** start MATERIAL SUPPLIED **

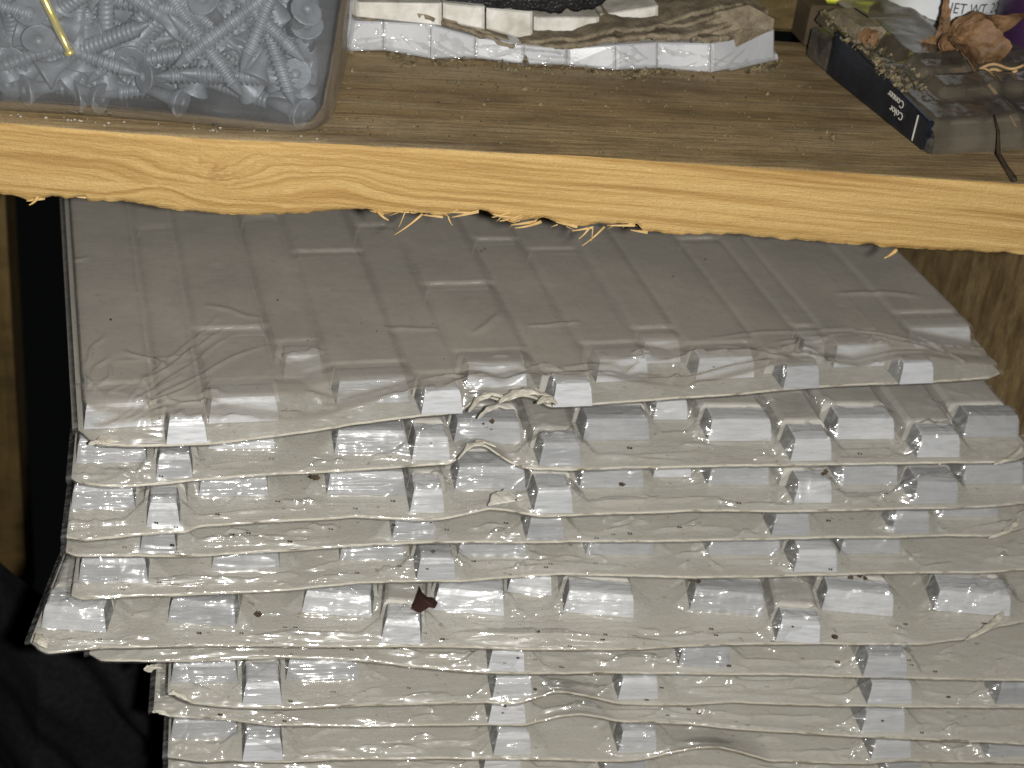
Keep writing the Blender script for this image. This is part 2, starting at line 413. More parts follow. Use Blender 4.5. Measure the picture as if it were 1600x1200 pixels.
for a, b in [((748, 330), (706, 337)), ((796, 332), (768, 337)), ((838, 346), (798, 350)), ((902, 354), (868, 346)), ((927, 355), (893, 358)), ((692, 339), (658, 334)), ((642, 331), (598, 327)), ((992, 352), (948, 350)), ((1012, 363), (984, 356)), ((815, 338), (780, 343)), ((735, 332), (700, 330)), ((600, 334), (578, 327)), ((150, 309), (120, 307)), ((70, 309), (42, 312))]:
    A0 = plane_hit(*a, pa, fn) + fn * .0001; B0 = plane_hit(*b, pa, fn) + fn * rng.uniform(.0004, .0016)
    s_ = np.linspace(0, 1, 7)
    c_ = A0 * (1 - s_[:, None]) + B0 * s_[:, None]; hw = (.00042 * (1 - s_) ** .6 + .00004) * rng.uniform(.6, 1.2)
    up_ = np.array([0, 0, 1.0]); Vs = np.concatenate([np.stack([c_ - up_ * hw[:, None], c_ + up_ * hw[:, None], c_ - fn * .0006], 1).reshape(-1, 3)])
    Fs = []
    for q in range(6):
        for r_ in range(3): Fs.append((q * 3 + r_, q * 3 + (r_ + 1) % 3, q * 3 + 3 + (r_ + 1) % 3, q * 3 + 3 + r_))
    adopt(mesh_obj('splinter', Vs, Fs, M_fibre), shelf)
fv, ff = [], []
for i in range(26):
    # fuzz of short torn fibres, thick where the rim is broken
    px = rng.choice([rng.uniform(580, 720), rng.uniform(750, 1010), rng.uniform(0, 1600)], p=[.35, .57, .08])
    py = np.interp(px, [b[0] for b in BOTL], [b[1] for b in BOTL]) - rng.uniform(-1, 9)
    p0 = plane_hit(px, py, pa, fn) + fn * .0002
    ang = rng.normal(math.pi * 1.0, .22) if rng.random() < .7 else rng.normal(0, .22)
    L = rng.uniform(.0008, .0030)
    d = np.array([math.cos(ang), 0, math.sin(ang) * .6 - .18]) * L + fn * rng.uniform(.0002, .0016)
    w = np.array([0, 0, 1.0]) * rng.uniform(.00012, .0003); w2 = fn * .00015
    k = len(fv); fv += [p0 - w, p0 + w, p0 + w2, p0 + d]; ff += [(k, k + 1, k + 3), (k + 1, k + 2, k + 3), (k + 2, k, k + 3)]
adopt(tag(mesh_obj('torn_fibres', fv, ff, M_fibre), kind='stuff'), shelf)

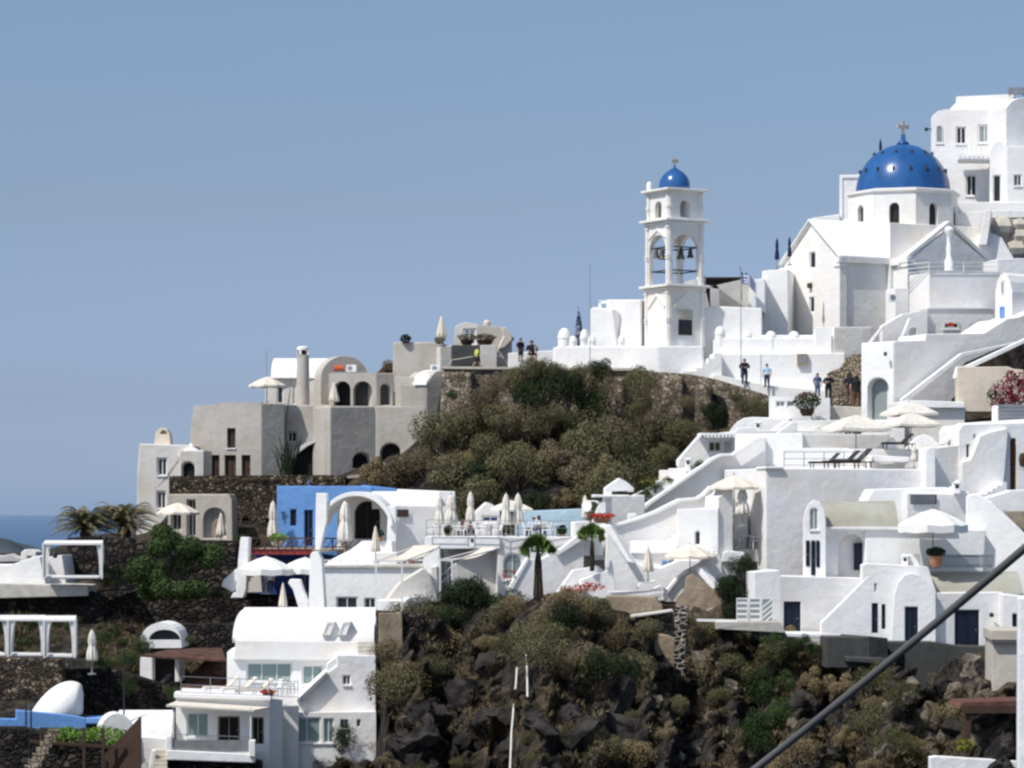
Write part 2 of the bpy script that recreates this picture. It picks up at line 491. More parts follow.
# ------------------------------------------------------------------ terrain, sea, far land
COLS = {
 -140: [(120, 980), (152, 830), (168, 740), (178, 700), (186, 660), (194, 605), (206, 562), (222, 556), (232, 554), (245, 570), (300, 1100)],
 20:  [(120, 980), (152, 820), (168, 735), (178, 672), (185.5, 614), (194, 600), (204, 560), (222, 554), (232, 552), (245, 570), (300, 1100)],
 110: [(120, 980), (152, 800), (168, 732), (178, 668), (186, 618), (193, 602), (204, 556), (226, 534), (236, 532), (250, 545), (300, 1100)],
 200: [(120, 980), (157, 785), (168, 755), (176, 700), (185, 652), (191, 606), (207, 560), (219, 548), (224, 490), (252, 480), (300, 1100)],
 300: [(120, 980), (156, 785), (165, 770), (173, 690), (179, 622), (189, 606), (202, 566), (219, 548), (224, 490), (252, 472), (300, 1100)],
 374: [(120, 980), (150, 810), (162, 775), (168, 720), (173, 626), (183, 606), (199, 560), (209, 512), (223, 468), (250, 450), (300, 900)],
 392: [(120, 980), (147, 800), (157, 742), (163, 685), (170, 622), (182, 606), (198, 556), (208, 510), (220, 465), (238, 445), (300, 850)],
 428: [(120, 980), (146, 800), (154, 737), (161, 672), (168, 616), (181, 606), (197, 550), (205, 505), (216, 458), (226, 438), (300, 800)],
 446: [(120, 980), (146, 800), (154, 735), (161, 668), (168, 612), (181, 602), (196, 545), (203, 503), (209, 445), (215, 378), (300, 800)],
 500: [(120, 980), (146, 800), (151, 735), (158, 668), (166, 612), (177, 606), (193, 536), (201, 505), (209, 436), (215, 378), (300, 800)],
 560: [(120, 980), (144, 800), (149, 740), (157, 670), (166, 610), (176, 604), (191, 534), (200, 505), (208.5, 434), (215, 378), (300, 700)],
 640: [(120, 980), (144, 800), (151, 740), (160, 680), (168, 618), (176, 604), (189, 540), (199, 500), (208, 438), (215, 382), (300, 600)],
 750: [(120, 980), (144, 800), (153, 740), (162, 680), (169, 626), (177, 612), (188, 575), (199, 500), (207, 445), (215, 402), (300, 480)],
 850: [(120, 980), (143, 800), (152, 745), (160, 695), (168, 655), (180, 620), (190, 565), (197, 490), (206, 435), (216, 400), (300, 330)],
 950: [(120, 980), (142, 800), (149, 745), (157, 695), (167, 660), (180, 620), (190, 565), (197, 490), (206, 430), (218, 360), (300, 240)],
 1180: [(120, 980), (142, 800), (149, 745), (157, 695), (167, 660), (180, 620), (190, 565), (197, 490), (206, 430), (218, 360), (300, 240)],
}
cx_keys = sorted(COLS)
def net(px, t):
    i = 0
    while i < len(cx_keys) - 2 and px > cx_keys[i + 1]: i += 1
    a, b = cx_keys[i], cx_keys[i + 1]
    f = min(1, max(0, (px - a) / (b - a))); f = f * f * (3 - 2 * f)
    k = min(int(t), 9); g = t - k
    def at(c):
        q = COLS[c]; return (q[k][0] * (1 - g) + q[k + 1][0] * g, q[k][1] * (1 - g) + q[k + 1][1] * g)
    p, q = at(a), at(b)
    return p[0] * (1 - f) + q[0] * f, p[1] * (1 - f) + q[1] * f
def ground(px, t):
    Y, py = net(px, t)
    return P(px, py, Y)
def rough(px, t):
    """how wild the ground is: 1 on the cliff, less under the buildings"""
    if t < 4.1: a = 1.0
    else: a = max(0.0, 1 - (t - 4.1) * 2.2)
    if px < 370: a *= max(0.15, 1 - (370 - px) / 60) if px > 300 else 0.15
    if 400 < px < 700 and 6.3 < t < 8.0: a = max(a, 0.3)
    return a
NU, NT = 420, 300
tv = []; tf = []
tw = []
def tsamp(j):
    # more rows where the cliff is
    return 10 * j / NT
for j in range(NT + 1):
    t = tsamp(j)
    for i in range(NU + 1):
        px = -140 + 1320 * i / NU
        p = ground(px, t)
        a = rough(px, t)
        q = p * 0.16
        n = noise.hetero_terrain(q, 0.9, 2.1, 6, 0.4)
        rid = noise.ridged_multi_fractal(p * 0.11 + Vector((9, 3, 1)), 0.9, 2.2, 5, 0.9, 2.0)
        vor = noise.voronoi(p * 0.45)[0]
        crag = (vor[1] - vor[0]) * 1.6
        vor2 = noise.voronoi(p * 1.3 + Vector((3, 1, 7)))[0]
        d = a * (n * 1.0 + rid * 1.3 - 2.6 + min(crag, 1.3) * 1.7 + (vor2[1] - vor2[0]) * 0.55) + (1 - a) * 0.15 * n
        if px > 372 and t < 4.6:
            g1 = noise.noise(Vector((px * .022 + t * .25, 3.3, t * .12))); g2 = noise.noise(Vector((px * .06 - t * .3, 7.7, t * .35)))
            d += a * (3.4 * (abs(g1) ** .6 * (1 if g1 > 0 else -1)) + 2.0 * g2) * min(1, (px - 372) / 40) * min(1, (4.6 - t) / .8)
        d = max(-5.5, min(3.4, d))
        p = p + Vector((0.15 * d, -0.85 * d, 0.45 * d - 0.15 * (1 - a)))
        tv.append(p)
for j in range(NT):
    for i in range(NU):
        k = j * (NU + 1) + i
        tf.append((k, k + 1, k + NU + 2, k + NU + 1))
mb = MB(); mb.v = tv; mb.f = tf
m, nt, b = newmat('volcanic_cliff_ground')
pv = pos_scaled(nt)
na = nd(nt, 'ShaderNodeTexNoise', Scale=0.16, Detail=8.0, Roughness=0.65); lk(nt, pv, na.inputs['Vector'])
nb = nd(nt, 'ShaderNodeTexNoise', Scale=1.4, Detail=9.0, Roughness=0.72); lk(nt, pv, nb.inputs['Vector'])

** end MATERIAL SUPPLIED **

▸ WHAT TO PRODUCE: Only the number is wanted: how many lines in the preceding entries hold the string "picture"?

▸ EXERCISE OUTPUT: 2